Cut an equilateral triangle into 4 smaller equilateral triangles. Then can another equilateral triangle be cut into 7 smaller equilateral triangles (triangles do not necessarily have to be identical)?
Consider another equilateral triangle. Is it possible to cut it into (a) 9; (b) 16; (c) 28; (d) 2; (e) 42 smaller equilateral triangles (which are not necessarily identical)?
(f) Kyle claims he can cut an equilateral triangle into any number of smaller (not necessarily identical) equilateral triangles if this number is either greater than 8 and divisible by 3, or greater than 3 and has remainder 1 when divided by 3. Prove or disprove Kyle’s statement.
(g)* Let \(n\) be a natural number greater than 5. Is it true one can cut an equilateral triangle into \(n\) smaller equilateral triangles?
I don’t know how the figure below can be made of several \(1\times5\) rectangles which do not overlap. I am willing to pay \(1\) pound if you show me a possible way of doing that which I have not seen before. What is the maximal amount of money a person can earn by solving this problem?
a) What is the answer in case we are asked to split the figure below into \(1\times4\) rectangles instead of \(1\times5\) rectangles?
(b) In the context of Example 1 what is the answer in case we are asked to split the figure into \(1\times7\) rectangles instead of \(1\times5\) rectangles?
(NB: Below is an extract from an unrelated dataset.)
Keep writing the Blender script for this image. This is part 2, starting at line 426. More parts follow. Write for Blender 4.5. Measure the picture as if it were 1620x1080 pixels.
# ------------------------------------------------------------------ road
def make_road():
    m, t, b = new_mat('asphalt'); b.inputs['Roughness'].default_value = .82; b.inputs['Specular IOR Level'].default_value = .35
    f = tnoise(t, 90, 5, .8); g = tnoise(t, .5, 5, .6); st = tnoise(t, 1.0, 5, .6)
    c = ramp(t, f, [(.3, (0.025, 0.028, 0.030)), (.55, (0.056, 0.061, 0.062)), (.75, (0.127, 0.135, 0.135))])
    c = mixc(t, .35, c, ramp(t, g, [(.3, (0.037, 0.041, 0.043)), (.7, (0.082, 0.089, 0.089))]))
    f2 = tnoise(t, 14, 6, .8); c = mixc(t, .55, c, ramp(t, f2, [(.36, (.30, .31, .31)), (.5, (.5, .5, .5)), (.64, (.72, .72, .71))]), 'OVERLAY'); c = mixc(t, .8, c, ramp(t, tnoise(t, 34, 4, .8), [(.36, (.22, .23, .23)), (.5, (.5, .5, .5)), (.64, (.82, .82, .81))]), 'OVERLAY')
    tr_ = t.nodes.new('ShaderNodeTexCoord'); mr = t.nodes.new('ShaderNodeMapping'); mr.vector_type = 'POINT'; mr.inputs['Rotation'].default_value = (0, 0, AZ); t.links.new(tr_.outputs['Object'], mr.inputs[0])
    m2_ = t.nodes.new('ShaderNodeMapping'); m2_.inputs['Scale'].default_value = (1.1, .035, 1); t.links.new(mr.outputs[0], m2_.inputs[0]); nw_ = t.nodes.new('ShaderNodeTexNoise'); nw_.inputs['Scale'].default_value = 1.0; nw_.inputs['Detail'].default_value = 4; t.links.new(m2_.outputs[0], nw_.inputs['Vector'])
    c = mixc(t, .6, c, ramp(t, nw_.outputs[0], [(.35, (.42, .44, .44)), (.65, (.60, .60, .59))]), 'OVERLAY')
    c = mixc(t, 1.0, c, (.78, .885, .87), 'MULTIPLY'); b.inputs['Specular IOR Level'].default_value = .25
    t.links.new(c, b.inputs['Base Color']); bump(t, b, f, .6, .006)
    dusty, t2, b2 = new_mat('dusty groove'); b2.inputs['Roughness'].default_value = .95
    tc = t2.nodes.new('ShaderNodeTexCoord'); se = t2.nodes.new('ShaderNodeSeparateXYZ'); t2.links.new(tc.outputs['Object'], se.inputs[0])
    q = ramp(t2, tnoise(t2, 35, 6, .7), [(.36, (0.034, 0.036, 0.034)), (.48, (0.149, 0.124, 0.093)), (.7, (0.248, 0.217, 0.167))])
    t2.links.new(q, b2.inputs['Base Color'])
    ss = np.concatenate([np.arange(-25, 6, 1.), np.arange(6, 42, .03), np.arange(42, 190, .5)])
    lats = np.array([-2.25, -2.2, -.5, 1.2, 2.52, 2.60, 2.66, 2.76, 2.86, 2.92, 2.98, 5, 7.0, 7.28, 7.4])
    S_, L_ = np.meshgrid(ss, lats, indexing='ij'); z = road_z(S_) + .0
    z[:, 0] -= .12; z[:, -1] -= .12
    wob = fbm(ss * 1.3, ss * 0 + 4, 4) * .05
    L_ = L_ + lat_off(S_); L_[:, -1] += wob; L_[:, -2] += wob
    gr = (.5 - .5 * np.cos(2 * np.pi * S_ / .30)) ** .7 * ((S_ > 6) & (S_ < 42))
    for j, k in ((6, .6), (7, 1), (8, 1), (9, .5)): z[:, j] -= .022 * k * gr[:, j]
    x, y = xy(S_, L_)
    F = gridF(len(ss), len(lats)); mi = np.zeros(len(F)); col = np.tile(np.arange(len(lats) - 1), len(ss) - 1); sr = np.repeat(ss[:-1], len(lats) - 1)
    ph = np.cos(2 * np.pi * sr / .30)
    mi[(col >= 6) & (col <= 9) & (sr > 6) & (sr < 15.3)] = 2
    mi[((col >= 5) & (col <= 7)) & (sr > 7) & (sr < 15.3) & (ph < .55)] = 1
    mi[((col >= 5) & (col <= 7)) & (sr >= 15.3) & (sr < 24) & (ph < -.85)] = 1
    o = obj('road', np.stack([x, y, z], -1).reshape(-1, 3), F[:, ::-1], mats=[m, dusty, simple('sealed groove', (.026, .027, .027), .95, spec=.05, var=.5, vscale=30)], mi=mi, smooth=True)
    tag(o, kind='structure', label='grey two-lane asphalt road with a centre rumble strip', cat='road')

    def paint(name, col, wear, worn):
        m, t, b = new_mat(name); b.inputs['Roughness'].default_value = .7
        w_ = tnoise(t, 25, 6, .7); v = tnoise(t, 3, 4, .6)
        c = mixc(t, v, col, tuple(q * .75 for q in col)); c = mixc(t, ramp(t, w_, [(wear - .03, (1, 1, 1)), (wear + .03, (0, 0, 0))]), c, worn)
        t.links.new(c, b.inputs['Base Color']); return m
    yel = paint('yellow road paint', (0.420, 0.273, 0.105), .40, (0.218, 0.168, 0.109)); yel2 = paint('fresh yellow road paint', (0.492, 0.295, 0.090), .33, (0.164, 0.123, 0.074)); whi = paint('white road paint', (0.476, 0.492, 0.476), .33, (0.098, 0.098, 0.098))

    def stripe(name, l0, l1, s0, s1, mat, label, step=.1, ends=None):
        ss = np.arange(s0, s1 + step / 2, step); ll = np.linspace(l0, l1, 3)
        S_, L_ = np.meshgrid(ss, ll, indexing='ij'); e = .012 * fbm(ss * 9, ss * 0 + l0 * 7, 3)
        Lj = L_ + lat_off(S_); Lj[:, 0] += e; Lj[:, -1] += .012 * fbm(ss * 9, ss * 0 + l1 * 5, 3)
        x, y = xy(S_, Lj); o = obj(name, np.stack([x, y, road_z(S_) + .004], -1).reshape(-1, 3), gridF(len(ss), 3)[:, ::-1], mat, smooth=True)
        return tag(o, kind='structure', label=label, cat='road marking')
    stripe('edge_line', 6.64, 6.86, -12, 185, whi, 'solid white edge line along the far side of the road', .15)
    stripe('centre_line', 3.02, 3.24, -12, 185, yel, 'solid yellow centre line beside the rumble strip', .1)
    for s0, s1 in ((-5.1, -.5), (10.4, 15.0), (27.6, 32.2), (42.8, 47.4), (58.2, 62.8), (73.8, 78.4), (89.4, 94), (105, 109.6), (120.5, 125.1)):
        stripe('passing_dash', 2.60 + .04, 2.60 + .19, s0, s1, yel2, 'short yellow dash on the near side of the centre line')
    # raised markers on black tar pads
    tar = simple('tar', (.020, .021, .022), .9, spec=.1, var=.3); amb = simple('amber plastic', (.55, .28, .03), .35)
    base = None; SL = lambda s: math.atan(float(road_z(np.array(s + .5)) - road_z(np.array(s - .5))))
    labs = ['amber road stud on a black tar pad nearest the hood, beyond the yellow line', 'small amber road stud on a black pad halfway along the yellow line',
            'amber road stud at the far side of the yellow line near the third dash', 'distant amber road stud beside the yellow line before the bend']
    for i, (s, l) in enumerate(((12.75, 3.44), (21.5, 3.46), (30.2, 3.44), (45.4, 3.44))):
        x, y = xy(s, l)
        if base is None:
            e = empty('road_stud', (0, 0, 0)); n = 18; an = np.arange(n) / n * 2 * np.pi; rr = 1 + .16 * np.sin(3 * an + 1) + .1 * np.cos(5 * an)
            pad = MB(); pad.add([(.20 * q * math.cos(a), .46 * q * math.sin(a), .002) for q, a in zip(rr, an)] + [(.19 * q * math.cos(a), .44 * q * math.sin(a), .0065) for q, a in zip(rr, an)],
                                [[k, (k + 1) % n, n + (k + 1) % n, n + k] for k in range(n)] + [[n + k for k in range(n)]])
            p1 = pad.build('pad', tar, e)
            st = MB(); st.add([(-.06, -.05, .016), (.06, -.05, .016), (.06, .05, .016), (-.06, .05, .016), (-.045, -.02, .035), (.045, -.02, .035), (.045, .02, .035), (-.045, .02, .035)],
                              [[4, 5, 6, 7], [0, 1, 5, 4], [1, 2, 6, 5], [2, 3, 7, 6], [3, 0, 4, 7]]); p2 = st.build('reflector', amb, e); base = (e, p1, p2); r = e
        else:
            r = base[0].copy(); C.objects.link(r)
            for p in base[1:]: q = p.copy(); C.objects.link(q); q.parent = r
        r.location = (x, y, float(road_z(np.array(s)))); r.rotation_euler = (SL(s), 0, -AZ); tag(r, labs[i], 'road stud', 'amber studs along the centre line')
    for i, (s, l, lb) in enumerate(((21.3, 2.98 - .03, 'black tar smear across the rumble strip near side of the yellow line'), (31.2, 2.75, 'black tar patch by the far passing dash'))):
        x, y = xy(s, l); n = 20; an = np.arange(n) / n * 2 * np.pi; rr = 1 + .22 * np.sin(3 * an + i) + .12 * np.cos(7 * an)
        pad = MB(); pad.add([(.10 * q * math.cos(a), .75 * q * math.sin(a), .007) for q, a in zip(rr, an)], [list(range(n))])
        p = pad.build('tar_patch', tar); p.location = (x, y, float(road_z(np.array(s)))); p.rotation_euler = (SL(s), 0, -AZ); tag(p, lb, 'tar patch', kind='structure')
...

Can one cut a square into (a) one 30-gon and five pentagons? (b) one 33-gon and three 10-gons?
After having lots of practice with cutting different hexagons with a single cut Jennifer thinks she found a special one. She found a hexagon which cannot be cut into two quadrilaterals. Provide an example of such a hexagon.
A hedge fund is intending to buy 50 computers and connect each of them with eight other computers with a cable. Please do not ask why they need to do that, that is a top secret never to be made public! A friend of mine said that it’s related to some cryptocurrency research, but you should immediately forget all I just told you; it would be unwise to spread rumours! Let’s go back to the mathematical part of this story and stop the unrelated talk. The question is, how many cables do they need?
At a party there are people dressed in either blue or green. Every person dressed in blue had a chance to dance with exactly \(7\) people in green, only once with each one. On the other hand, every person in green danced exactly with \(9\) people in blue, also only once with each. Were there more people dressed in blue or in green at the party?
Lady X has 3 different black skirts, and 5 different jackets – 3 blue, and 2 green. She also has 10 different hats – 6 blue and 4 green. Lady X’s outfit consists of a skirt, a jacket, and a hat of the matching colour.
In how many ways can the Lady choose her outfit?
Let us call a number super-odd if it is made of odd digits only. (For example, numbers \(5\), \(33\), \(13573\) are all super-odd.) How many \(3\)-digit super-odd numbers with all digits different are there?